» **What to do**: Copy each line of the material below that includes the string "part".

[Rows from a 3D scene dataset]
[Begin]

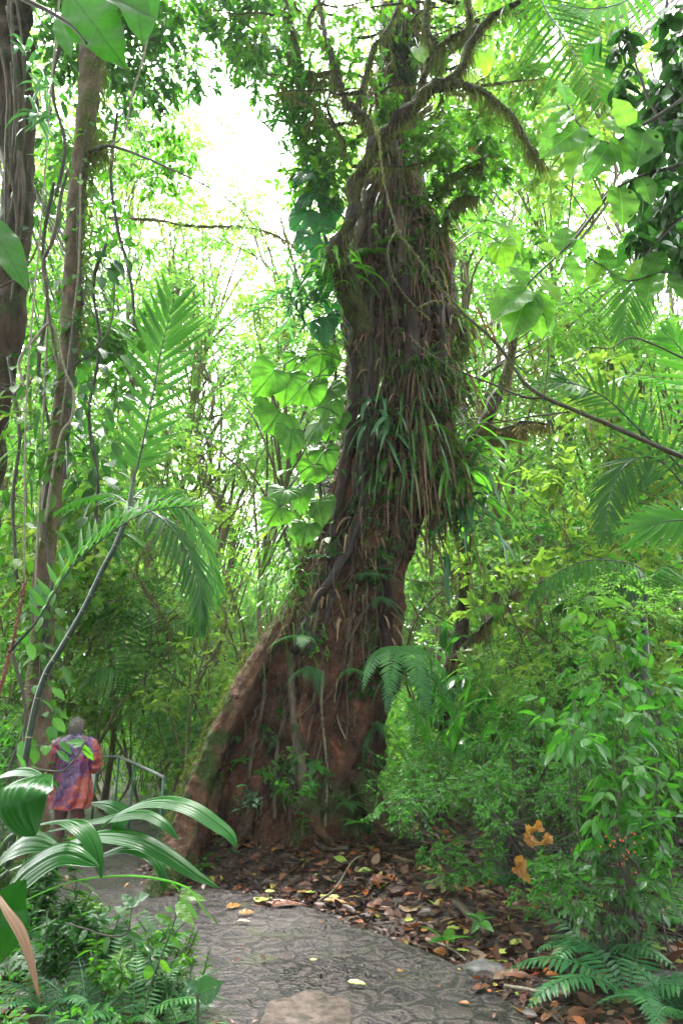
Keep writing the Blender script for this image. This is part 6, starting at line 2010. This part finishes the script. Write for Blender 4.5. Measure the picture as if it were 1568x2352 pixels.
# raincoat: loose plastic, body and sleeves
g = Geo(); vv = []
sec = [(1.475, .075, .075, .02), (1.455, .11, .10, .01), (1.42, .19, .125, .0), (1.37, .245, .145, 0), (1.28, .25, .16, 0), (1.18, .235, .165, 0), (1.05, .225, .17, 0), (.92, .24, .18, 0), (.78, .265, .20, .0), (.66, .285, .22, .01), (.54, .275, .22, .01), (.53, .273, .218, .01)]
zsr = np.linspace(0, len(sec) - 1, 90)
sa = np.array(sec)
nb = 96
for q_ in zsr:
    z_, a1, b1, f0 = [np.interp(q_, range(len(sec)), sa[:, k]) for k in range(4)]
    for b_ in range(nb):
        th = 2 * math.pi * b_ / nb
        low = ss(1.25, .65, z_) if False else float(1 - ss(.6, 1.3, z_))
        k_ = 1 + .06 * math.sin(th * 9 + 2.2 * math.sin(z_ * 4)) * (.25 + low) + .07 * fb(math.cos(th) * 2.2, math.sin(th) * 2.2, z_ * 3.2, 4) + .02 * math.sin(z_ * 46 + 3 * math.sin(th * 2))
        vv.append(wpt(a1 * k_ * math.cos(th), f0 + b1 * k_ * math.sin(th), z_ + .012 * math.sin(th * 5)))
i, j = np.meshgrid(np.arange(89), np.arange(nb), indexing='ij'); a_ = i * nb + j; b_ = i * nb + (j + 1) % nb
g.add(vv, np.stack([a_, b_, b_ + nb, a_ + nb], -1).reshape(-1, 4))
g.build('raincoat', M['coat'], W0)
for s_ in (1, -1):
    g = Geo()
    cpt = spline([wpt(s_ * .15, 0, 1.39), wpt(s_ * .245, -.01, 1.30), wpt(s_ * .285, .01, 1.14), wpt(s_ * .275, .10, 1.05), wpt(s_ * .24, .22, 1.04)], 40)
    rad = np.interp(np.linspace(0, 1, 40), [0, .25, .55, .8, 1], [.075, .09, .09, .085, .07]) * (1 + .06 * np.sin(np.arange(40) * 1.1) + .04 * np.sin(np.arange(40) * 2.7))
    tube(g, cpt, rad, 24, .16, s_ * 3)
    g.build('sleeve', M['coat'], W0)
    g = Geo(); tube(g, [wpt(s_ * .25, .20, 1.045), wpt(s_ * .21, .26, 1.045)], [.055, .045], 16); g.build('cuff', M['bluecloth'], W0)
g = Geo(); tube(g, [wpt(0, .015, 1.44), wpt(0, .02, 1.485), wpt(0, .02, 1.50)], [.085, .07, .066], 20); g.build('collar', M['bluecloth'], W0)
for s_, f1, f2 in ((1, .05, -.06), (-1, .12, .15)):
    g = Geo(); tube(g, spline([wpt(s_ * .10, 0, .84), wpt(s_ * .11, f1, .48), wpt(s_ * .112, f2, .14)], 16), np.linspace(.10, .062, 16), 16, .08, s_); g.build('trouser_leg', M['trouser'], W0)
    g = Geo(); tube(g, spline([wpt(s_ * .112, f2, .20), wpt(s_ * .112, f2, .08), wpt(s_ * .112, f2 + .02, .05)], 8), [.06, .058, .056, .055, .055, .056, .056, .054], 14)
    tube(g, spline([wpt(s_ * .112, f2 - .06, .045), wpt(s_ * .112, f2, .055), wpt(s_ * .114, f2 + .10, .045), wpt(s_ * .116, f2 + .17, .035)], 12), [.03, .045, .05, .052, .052, .05, .05, .048, .046, .044, .038, .025], 14); g.build('boot', M['boot'], W0)

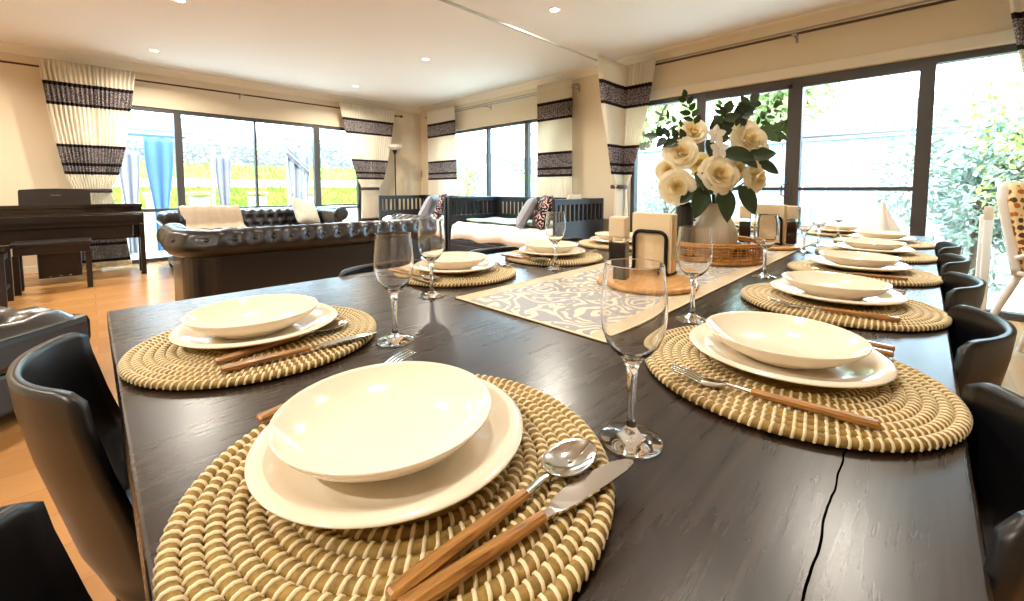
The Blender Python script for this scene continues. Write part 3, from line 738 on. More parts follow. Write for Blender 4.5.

[End]

» **Worked answer**:
Keep writing the Blender script for this image. This is part 6, starting at line 2010. This part finishes the script. Write for Blender 4.5. Measure the picture as if it were 1568x2352 pixels.
The Blender Python script for this scene continues. Write part 3, from line 738 on. More parts follow. Write for Blender 4.5.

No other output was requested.